Mike Myers makes his directorial debut with the documentary Supermensch: The Legend of Shep Gordon, which offers an intimate look at Gordon’s life and work through the lens of a director whose admiration and love for his subject shines through. (Mensch is a Yiddish word that means “a person of integrity.”) The film provides disarmingly forthcoming interviews with Gordon himself, as well as a parade of celebrities including Tom Arnold, Michael Douglas and Sylvester Stallone, who line up to sing his praises (although Douglas does joke that Gordon can be a motherf—-at times). Sure, it is a fun romp through a thrilling era of rock ‘n’ roll alongside one of the biggest bands of the time. But at its core, Supermensch is an ode to friendship, a sober reflection on what happens when the party is over and, more than anything, a think piece on what is really important in life.

“I have been on the road for 10 weeks.
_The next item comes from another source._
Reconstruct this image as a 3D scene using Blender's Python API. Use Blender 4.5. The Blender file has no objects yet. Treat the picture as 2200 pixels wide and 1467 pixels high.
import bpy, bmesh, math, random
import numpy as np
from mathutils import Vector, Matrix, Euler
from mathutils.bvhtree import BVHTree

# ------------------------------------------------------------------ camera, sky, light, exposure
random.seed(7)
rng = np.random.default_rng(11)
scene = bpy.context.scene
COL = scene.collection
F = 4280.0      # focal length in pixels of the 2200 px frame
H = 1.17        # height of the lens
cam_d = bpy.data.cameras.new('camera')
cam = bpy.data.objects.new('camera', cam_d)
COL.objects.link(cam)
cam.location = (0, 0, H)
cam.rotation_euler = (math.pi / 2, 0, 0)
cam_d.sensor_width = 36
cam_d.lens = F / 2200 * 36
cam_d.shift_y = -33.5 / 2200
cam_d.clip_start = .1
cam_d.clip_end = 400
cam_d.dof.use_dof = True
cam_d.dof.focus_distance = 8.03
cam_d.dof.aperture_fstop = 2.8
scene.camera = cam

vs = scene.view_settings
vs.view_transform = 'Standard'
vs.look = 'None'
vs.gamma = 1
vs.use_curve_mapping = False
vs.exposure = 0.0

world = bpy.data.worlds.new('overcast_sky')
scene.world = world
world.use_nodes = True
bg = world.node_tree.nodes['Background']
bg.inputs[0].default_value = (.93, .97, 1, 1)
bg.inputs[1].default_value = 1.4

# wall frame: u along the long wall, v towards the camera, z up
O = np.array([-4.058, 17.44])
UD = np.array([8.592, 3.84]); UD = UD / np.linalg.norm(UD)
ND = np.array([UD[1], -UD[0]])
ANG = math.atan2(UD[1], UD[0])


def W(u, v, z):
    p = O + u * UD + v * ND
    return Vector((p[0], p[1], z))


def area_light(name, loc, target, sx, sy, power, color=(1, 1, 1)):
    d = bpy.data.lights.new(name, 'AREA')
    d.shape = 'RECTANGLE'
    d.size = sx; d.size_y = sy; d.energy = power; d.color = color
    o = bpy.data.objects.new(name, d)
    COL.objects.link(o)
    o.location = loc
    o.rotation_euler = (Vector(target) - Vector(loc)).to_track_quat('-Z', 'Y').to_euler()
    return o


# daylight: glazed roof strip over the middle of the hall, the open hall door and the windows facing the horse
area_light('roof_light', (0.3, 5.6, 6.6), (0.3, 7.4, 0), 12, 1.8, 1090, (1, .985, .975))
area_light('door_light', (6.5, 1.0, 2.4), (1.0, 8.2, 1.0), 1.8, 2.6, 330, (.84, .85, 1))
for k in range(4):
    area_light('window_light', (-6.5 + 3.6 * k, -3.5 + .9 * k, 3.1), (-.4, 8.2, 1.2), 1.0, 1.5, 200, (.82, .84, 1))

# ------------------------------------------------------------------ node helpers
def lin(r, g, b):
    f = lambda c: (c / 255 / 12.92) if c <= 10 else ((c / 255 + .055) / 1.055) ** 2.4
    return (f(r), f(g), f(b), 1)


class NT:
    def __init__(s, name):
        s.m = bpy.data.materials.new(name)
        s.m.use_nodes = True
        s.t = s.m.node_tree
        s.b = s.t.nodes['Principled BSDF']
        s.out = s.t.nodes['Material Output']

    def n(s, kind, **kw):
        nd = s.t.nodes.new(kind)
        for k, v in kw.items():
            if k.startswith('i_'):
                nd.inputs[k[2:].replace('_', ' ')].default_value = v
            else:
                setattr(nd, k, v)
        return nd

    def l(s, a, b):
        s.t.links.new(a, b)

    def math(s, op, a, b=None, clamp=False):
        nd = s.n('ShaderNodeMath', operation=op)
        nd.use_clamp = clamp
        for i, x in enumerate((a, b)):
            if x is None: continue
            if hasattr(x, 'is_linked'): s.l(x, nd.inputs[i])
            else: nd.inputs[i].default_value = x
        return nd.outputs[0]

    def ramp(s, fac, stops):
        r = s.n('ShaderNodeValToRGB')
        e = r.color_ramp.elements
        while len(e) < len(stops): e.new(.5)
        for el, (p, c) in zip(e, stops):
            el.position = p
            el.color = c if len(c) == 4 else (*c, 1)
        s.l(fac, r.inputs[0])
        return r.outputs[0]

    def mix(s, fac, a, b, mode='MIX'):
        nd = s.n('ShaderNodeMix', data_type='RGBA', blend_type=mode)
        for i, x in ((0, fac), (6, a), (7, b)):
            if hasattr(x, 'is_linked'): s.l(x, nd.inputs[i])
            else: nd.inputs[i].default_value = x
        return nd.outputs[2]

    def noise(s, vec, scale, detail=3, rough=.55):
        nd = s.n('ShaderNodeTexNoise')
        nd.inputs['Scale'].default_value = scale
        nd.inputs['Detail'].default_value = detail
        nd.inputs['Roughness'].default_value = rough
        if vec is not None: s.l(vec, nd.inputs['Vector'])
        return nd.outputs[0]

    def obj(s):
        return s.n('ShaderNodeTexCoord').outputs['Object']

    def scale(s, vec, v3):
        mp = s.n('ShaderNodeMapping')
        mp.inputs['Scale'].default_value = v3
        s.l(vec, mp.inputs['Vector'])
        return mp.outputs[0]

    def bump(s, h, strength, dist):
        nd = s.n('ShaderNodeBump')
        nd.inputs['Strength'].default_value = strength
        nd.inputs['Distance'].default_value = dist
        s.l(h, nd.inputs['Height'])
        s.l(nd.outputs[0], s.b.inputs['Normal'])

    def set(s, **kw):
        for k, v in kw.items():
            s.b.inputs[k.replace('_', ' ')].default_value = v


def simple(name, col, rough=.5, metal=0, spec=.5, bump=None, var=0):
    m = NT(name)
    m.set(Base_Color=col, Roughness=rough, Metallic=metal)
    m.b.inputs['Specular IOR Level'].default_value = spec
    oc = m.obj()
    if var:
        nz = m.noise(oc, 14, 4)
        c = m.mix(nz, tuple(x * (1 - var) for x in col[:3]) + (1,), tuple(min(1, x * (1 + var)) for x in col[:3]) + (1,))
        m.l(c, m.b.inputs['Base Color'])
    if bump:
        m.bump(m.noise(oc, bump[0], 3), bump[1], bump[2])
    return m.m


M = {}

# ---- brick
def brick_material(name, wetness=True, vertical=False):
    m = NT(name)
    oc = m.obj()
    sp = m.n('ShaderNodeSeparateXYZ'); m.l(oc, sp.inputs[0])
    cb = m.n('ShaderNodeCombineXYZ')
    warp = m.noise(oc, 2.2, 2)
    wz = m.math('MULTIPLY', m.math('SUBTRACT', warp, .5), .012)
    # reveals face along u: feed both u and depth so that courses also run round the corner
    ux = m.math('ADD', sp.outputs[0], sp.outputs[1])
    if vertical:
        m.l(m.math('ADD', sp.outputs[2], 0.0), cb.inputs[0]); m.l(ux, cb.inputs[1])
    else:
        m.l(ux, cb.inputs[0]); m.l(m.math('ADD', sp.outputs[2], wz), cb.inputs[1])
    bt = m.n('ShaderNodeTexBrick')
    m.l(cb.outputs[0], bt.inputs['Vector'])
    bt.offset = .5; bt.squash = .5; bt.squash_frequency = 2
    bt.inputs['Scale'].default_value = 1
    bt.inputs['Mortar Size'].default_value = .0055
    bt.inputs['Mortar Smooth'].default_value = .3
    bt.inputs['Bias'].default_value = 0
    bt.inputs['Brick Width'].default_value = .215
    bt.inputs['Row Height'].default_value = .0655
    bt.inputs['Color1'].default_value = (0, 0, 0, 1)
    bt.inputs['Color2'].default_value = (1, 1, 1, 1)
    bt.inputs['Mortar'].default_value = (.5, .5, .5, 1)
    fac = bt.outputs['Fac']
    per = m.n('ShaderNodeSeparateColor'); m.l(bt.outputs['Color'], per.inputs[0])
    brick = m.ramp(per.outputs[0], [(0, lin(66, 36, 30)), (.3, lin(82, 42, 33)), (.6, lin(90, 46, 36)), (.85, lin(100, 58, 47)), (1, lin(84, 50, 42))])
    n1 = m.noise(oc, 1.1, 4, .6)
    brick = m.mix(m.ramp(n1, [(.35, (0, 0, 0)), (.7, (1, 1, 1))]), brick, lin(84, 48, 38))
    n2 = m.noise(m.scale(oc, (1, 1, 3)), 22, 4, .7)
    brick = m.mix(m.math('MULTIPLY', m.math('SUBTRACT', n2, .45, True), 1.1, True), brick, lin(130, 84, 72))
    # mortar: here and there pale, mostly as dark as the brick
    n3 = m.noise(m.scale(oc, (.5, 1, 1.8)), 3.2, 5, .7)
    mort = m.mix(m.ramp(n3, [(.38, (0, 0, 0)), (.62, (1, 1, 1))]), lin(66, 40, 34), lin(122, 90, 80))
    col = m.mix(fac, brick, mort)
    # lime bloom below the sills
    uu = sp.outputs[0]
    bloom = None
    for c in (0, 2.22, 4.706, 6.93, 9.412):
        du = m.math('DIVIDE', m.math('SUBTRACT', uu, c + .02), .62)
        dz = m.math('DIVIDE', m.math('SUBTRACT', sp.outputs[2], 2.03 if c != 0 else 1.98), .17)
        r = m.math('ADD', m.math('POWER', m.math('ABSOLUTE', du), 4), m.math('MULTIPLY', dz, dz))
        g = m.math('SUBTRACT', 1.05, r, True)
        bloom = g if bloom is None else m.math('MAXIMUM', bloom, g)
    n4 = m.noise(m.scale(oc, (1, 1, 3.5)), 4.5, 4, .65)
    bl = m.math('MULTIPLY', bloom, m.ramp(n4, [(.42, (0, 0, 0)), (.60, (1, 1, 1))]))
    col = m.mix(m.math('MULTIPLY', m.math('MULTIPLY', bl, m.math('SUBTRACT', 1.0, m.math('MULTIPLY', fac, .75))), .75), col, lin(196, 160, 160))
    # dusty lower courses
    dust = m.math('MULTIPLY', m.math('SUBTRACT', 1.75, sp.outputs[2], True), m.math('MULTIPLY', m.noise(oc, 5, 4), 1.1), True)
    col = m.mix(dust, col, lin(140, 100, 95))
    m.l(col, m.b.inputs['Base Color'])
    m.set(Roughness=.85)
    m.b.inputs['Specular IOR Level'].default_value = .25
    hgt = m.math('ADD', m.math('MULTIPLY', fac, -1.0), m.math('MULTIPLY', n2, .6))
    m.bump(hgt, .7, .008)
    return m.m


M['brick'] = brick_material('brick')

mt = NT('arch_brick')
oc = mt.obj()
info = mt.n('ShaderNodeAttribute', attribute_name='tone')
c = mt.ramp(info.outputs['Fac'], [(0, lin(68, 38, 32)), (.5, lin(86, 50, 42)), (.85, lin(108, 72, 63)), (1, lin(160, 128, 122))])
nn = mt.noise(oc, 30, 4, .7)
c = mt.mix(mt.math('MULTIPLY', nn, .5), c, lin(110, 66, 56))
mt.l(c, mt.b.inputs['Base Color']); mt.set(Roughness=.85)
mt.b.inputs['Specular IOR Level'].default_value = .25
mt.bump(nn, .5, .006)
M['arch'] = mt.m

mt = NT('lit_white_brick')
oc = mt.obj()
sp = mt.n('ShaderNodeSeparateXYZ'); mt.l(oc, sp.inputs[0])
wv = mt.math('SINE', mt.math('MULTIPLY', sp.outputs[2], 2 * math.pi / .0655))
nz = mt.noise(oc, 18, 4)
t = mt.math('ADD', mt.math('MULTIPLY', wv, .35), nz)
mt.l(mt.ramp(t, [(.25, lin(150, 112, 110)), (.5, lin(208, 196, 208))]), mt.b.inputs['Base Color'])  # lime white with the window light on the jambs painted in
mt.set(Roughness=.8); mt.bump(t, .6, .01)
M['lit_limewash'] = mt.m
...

I haven’t been home since then,” Gordon says over the phone from L.A. “Home” these days for Gordon is largely Kihei, Maui, where he has had a house since the 1970s. He has been touring with Supermensch, hitting the film festival circuit for screenings in San Francisco, London, Austin and a blur of other cities. It was released last week in New York and L.A. and played June 4 at the Maui Film Festival, where Gordon was recognized with the event’s Maverick Award. It is tentatively scheduled to play at Kahala Theatre starting July 2. Supermensch has been garnering a generally favorable critical reception, and Gordon is happy it’s doing so well. Still, he’s looking forward to his next stint at home on Maui, which will be just a few days before he takes off again to promote the film.
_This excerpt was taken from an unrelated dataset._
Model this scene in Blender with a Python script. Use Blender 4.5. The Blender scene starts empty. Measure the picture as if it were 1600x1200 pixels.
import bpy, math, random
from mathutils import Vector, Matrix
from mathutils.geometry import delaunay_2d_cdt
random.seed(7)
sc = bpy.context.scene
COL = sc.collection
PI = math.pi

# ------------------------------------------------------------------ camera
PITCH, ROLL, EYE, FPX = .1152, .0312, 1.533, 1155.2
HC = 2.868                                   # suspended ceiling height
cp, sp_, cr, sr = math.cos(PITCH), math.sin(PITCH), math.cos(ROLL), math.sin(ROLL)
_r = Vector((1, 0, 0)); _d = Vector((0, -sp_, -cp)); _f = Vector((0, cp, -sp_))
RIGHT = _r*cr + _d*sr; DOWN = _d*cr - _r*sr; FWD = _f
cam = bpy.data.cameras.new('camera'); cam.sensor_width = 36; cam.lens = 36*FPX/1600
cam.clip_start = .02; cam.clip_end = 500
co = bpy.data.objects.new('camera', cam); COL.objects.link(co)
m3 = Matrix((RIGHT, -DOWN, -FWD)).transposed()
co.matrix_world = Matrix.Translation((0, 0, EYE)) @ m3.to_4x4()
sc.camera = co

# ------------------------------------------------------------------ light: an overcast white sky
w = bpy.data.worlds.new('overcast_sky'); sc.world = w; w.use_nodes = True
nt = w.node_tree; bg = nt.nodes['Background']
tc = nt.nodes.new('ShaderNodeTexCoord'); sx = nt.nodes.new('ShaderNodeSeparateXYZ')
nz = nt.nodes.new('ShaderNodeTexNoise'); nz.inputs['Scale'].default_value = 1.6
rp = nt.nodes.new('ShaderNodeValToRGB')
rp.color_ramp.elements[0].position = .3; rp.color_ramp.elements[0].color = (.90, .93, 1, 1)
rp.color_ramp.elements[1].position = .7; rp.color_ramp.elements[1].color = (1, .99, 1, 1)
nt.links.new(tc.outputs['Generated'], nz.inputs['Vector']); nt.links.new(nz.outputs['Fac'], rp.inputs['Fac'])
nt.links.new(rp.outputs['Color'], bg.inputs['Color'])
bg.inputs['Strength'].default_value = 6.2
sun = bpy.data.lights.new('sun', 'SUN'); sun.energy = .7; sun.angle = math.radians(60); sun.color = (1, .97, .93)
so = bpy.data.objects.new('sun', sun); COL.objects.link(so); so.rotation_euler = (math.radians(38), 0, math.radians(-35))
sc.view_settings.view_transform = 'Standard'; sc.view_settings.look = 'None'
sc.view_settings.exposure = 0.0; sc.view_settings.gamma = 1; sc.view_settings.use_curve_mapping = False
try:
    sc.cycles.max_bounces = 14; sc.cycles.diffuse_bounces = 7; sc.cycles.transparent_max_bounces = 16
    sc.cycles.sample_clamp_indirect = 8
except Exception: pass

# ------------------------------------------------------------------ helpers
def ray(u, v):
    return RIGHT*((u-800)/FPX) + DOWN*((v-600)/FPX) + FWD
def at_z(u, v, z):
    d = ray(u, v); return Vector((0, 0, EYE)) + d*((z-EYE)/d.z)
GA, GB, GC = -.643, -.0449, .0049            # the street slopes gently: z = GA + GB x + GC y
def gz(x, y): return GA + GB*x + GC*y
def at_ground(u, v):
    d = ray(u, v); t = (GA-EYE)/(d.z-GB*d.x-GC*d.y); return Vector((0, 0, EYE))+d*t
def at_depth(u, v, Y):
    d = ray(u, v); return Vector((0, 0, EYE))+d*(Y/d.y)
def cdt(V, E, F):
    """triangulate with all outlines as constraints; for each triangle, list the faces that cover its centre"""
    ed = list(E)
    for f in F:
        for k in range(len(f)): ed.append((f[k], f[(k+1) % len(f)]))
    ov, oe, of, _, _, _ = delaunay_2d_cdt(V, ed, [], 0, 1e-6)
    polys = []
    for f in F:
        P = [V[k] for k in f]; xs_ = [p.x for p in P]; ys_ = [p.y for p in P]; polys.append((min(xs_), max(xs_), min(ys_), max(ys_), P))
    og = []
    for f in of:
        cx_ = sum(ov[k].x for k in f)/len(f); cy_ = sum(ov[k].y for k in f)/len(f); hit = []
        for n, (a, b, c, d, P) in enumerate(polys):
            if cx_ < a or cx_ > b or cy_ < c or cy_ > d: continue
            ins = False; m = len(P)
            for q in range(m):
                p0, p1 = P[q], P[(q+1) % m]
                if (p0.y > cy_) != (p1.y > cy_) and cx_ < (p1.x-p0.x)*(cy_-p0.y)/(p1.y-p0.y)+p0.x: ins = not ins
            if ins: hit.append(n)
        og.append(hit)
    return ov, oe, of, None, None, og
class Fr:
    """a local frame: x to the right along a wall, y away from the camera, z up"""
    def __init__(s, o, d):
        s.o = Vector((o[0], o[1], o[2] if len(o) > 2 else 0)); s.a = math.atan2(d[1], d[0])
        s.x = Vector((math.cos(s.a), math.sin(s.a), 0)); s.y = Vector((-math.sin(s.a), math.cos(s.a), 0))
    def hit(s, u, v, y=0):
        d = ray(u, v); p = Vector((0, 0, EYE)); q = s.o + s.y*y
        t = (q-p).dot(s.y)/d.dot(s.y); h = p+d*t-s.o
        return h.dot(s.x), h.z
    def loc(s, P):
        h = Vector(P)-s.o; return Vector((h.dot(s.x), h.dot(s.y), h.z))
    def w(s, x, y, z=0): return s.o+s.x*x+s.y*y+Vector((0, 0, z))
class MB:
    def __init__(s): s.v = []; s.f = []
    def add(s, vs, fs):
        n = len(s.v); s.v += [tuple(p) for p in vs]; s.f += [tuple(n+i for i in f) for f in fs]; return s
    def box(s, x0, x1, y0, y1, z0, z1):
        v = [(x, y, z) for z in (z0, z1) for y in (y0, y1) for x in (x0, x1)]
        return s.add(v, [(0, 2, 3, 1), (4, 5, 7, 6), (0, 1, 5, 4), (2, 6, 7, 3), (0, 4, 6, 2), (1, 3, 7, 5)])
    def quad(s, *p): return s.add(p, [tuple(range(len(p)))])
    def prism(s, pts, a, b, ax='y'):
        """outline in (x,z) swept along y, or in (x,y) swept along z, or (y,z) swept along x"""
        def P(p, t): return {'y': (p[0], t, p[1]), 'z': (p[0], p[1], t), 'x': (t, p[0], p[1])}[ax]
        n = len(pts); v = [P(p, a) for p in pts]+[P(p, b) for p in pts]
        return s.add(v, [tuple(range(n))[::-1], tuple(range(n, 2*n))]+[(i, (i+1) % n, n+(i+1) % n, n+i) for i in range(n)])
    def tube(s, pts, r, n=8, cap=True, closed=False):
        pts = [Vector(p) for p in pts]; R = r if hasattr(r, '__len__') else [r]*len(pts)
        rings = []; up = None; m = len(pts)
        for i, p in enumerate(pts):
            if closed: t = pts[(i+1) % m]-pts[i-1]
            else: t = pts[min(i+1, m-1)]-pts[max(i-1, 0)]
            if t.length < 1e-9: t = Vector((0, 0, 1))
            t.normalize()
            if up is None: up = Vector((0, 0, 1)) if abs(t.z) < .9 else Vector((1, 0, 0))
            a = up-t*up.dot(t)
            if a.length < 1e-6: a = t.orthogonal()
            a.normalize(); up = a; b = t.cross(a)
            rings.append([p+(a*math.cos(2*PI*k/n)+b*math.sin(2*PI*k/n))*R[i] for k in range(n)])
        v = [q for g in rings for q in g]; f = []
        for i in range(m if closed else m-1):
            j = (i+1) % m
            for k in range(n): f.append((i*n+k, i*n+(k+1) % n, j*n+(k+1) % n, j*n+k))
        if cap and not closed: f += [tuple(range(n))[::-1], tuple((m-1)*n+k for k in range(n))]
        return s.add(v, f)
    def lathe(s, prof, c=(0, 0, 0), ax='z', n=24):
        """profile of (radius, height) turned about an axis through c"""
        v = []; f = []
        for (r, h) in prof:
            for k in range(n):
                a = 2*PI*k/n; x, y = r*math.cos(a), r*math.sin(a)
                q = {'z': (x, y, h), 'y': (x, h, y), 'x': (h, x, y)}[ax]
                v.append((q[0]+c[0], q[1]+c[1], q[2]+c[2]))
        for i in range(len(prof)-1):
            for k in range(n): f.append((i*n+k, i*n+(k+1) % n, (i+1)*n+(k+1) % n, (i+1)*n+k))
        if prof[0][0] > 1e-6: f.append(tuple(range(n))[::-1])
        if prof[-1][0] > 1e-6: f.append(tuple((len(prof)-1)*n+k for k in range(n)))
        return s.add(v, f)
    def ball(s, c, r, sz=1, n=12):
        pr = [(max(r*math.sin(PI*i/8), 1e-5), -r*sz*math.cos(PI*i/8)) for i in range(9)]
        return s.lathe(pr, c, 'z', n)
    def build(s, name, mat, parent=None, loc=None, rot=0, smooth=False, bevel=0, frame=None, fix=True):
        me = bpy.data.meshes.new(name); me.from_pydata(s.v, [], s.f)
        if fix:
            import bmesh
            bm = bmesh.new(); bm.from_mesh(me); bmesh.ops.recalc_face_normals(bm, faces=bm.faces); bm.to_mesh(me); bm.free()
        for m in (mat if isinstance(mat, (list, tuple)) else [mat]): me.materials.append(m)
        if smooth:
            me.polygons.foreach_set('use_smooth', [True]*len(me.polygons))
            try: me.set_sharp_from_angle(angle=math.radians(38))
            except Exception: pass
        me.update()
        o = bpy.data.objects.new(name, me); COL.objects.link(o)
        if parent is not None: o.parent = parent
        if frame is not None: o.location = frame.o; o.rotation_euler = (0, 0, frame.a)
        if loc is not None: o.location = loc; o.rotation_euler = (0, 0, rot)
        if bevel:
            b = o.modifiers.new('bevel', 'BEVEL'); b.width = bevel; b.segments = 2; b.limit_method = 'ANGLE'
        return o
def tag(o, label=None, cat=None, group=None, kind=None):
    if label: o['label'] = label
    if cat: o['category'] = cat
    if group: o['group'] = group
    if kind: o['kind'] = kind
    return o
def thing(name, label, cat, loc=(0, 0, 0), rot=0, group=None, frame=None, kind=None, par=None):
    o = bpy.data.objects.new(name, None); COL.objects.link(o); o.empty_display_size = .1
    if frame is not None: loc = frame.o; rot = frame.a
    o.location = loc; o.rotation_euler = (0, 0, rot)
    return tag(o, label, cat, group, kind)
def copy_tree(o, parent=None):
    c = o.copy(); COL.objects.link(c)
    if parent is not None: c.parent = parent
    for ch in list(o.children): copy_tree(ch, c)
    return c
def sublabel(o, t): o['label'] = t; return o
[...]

Gordon has helped propel the careers of not just Alice Cooper, but also a slew of other widely varying artists. Locally, he is credited with being a driving force behind the now ubiquitous Hawaii Regional Cuisine movement. And along with rock ‘n’ roll did come sex and drugs. (In the film, Gordon admits that his days on the road with Alice were fueled by a barrage of substances. And, he assured over the phone, the “No Head No Backstage Pass” shirt that he used to wear was not just in jest: “Those were the early days of Alice, and we were moving from city to city, and there was absolutely no time for any playing around, except maybe a real quickie. Honesty was always really important to me, so I thought this was the most honest thing I could do.”) But any hedonistic tendencies were tempered by his seemingly compulsive desire to be compassionate — in both his career and his life — and to help others when he could.

“I just try to have winners and winners,” Gordon says. “I try to do an extra little bit of work to make sure that everybody sort of wins, and there is not a winner and a loser. You can’t do it all the time, but I try.”

Now, thrust into the spotlight for the first time, Gordon is becoming a star in his own right. What will that mean?

When Gordon first checked into the Landmark, he wasn’t trying to rub shoulders with musicians. He simply was looking for a place to crash while he figured out his next step after quitting his job as a probation officer after one day. He had just moved to California from New York, where he had grown up in one of the first Long Island suburbs — a safe, tight-knit community where the neighbors all knew each other, the kids could play outside and Gordon ran a paper route. He studied sociology at University at Buffalo before heading west.

By both of their accounts, Gordon and Cooper had an instant connection.

“There are certain moments in your life where your instincts sharpen and tell you what to do,” Cooper says. “When I met Shep, I knew he was one of us.”

When they met, the band hadn’t been in L.A. long and hadn’t seen a lot of success. They’d had a good run in Phoenix, where they had formed as high-schoolers. But L.A. audiences didn’t seem to appreciate the particular brand of performance. Rather than airbrushing the band’s image, Gordon egged them on, encouraging onstage antics that included simulating executions with guillotines or electric chairs, Cooper wrapping himself in a 15-foot-long snake and doing unspeakable things to baby dolls.

“Shep was the guy from the outside who was smart enough to see what was great about the band and emphasize that,” Cooper says. “He understood what the audience reacted to. And the more negative press we got in the beginning, the bigger we got.”

Cooper took off, with hit songs like School’s Out and I’m Eighteen.

With Alice Cooper gaining mainstream success, Gordon sought new challenges, taking on clients that included singers Anne Murray and Teddy Pendergrass, bands Blondie and The Pointer Sisters, and actress Raquel Welch. He launched his own company, Alive Enterprises, which also produced films.

In the mid-1970s, Gordon spent a couple weeks in Honolulu to take a break from the L.A. scene. Local music promoter Tom Moffatt, who had met Gordon through a mutual friend, happened to be putting on a show on Maui, so he took Gordon with him.

“Shep just fell in love with Maui immediately. He is just a genuine person, and he is a nice person, and he is very giving,” Moffatt says of Gordon, whom he calls a “dear friend.” “He has a great aura about him. He is somebody you like from the moment you meet him.”

Within days of that show, Gordon bought a house in Kihei — the same one he lives in today.